A seventh embodiment comprises the interferometer system of FIGS. 1a 1c with interferometer 10 comprising an interferometric far-field confocal microscope such as described in cited U.S.  Pat.  No. 6,480,285 B1 wherein the phase masks are
removed.  In the fifth embodiment, beam-conditioner 22 is configured as the two-frequency generator and phase-shifter shown in FIG. 1b.  Embodiments in cited U.S.  Pat.  No. 6,480,285 B1 are configured to operate in either the reflection or transmission
mode.  The seventh embodiment with the phase masks of embodiments of cited U.S.  Pat.  No. 6,480,285 B1 removed represent applications of confocal techniques in a basic form.


An eighth embodiment comprises the interferometer system of FIGS. 1a 1c with interferometer 10 comprising an interferometric near-field confocal microscope such as described in cited U.S.  Pat.  No. 6,445,453 (ZI-14).  In the eighth embodiment,
beam-conditioner 22 is configured as the two-frequency generator and phase-shifter shown in FIG. 1b.  Embodiments in cited U.S.  Pat.  No. 6,445,453 are configured to operate in either the reflection or transmission mode.  The eighth embodiment of cited
U.S.  Pat.  No. 6,445,453 in particular is configured to operate in the transmission mode with the measurement beam separated from the reference beam and incident on the substrate being imaged by a non-confocal imaging system, i.e., the measurement beam
at the substrate is not an image of an array of pinholes but an extended spot.  Accordingly, the corresponding embodiments of the eighth embodiment represent an application of bi-homodyne detection method in a non-confocal configuration for the
measurement beam.


Embodiments may use the quad-homodyne detection method instead of the bi-homodyne detection method as variants of the embodiments.  For the embodiments that are based on the apparatus shown in FIGS. 1a 1c, the corresponding variants of the
embodiments that use the quad-homodyne detection method use variants of the apparatus shown in FIGS. 1a 1c.  In the variants of the apparatus such as used in the first embodiment, microscope 220 is modified to include a dispersive element such as a
direct vision prism and/or a dichroic beam-splitter.  When configured with a dichroic beam-splitter, a second detector is further added to the system.  Descriptions of the variants of the apparatus are the same as corresponding portions of descriptions
given for corresponding systems in cited U.S.  Provisional Application No. 60/442,982 (ZI-45) and U.S.  patent application Ser.  No. 10/765,229, filed Jan.  27, 2004 (ZI-45) entitled "Interferometric Confocal Microscopy Incorporating Pinhole Array
Beam-Splitter".


Variants of embodiments may be configured to use the double-homodyne detection method for generation of non-joint measurements of conjugated quadratures.  Input beam 24 of the variants of the embodiments comprise four frequency components and
with the design of the dispersion of a direct vision prism and/or a dichroic beam-splitter such as described with respect to embodiments that are configured to use the quad-homodyne detection method and the selection of the four frequencies such that
each of the four frequency components of beam 32 are directed to different pixels of detector 70.  Four arrays of electrical interference signal values are obtained simultaneously and processed for amplitudes of conjugated quadratures using the procedure
described herein for the single-homodyne detection method.

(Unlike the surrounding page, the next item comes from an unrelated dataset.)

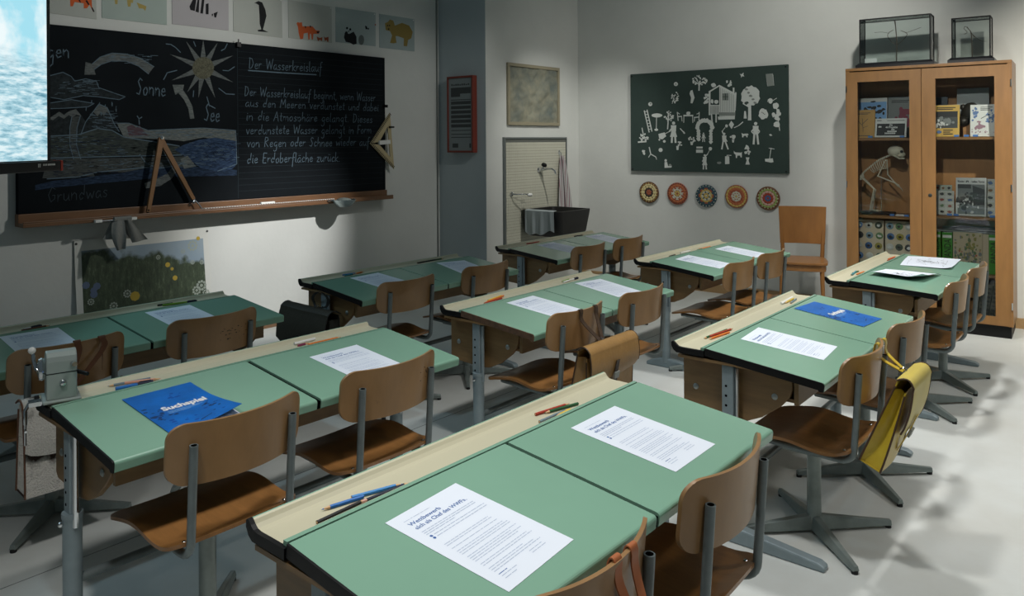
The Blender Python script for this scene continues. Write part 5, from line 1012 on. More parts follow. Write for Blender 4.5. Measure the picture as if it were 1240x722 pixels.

In some embodiments, pinhole array beam-splitter 112 may be scanned in a direction opposite to the direction of scan of substrate 60 and with a speed such that the conjugate images of the pinholes of pinhole array beam-splitter 112 stay
superimposed with spots in or on substrate 60 that are being imaged.  This scanning mode of operation is analogous to the relative motions of reticle stage and a wafer stage of a lithography tool operating in a scanning mode.  The issue of traditional
critical alignment of conjugate confocal pinholes in a confocal microscopy system is nonexsistent, i.e. the registration of the pinholes generating the array of reference beams and the pinholes generating the array of measurement beams is automatic.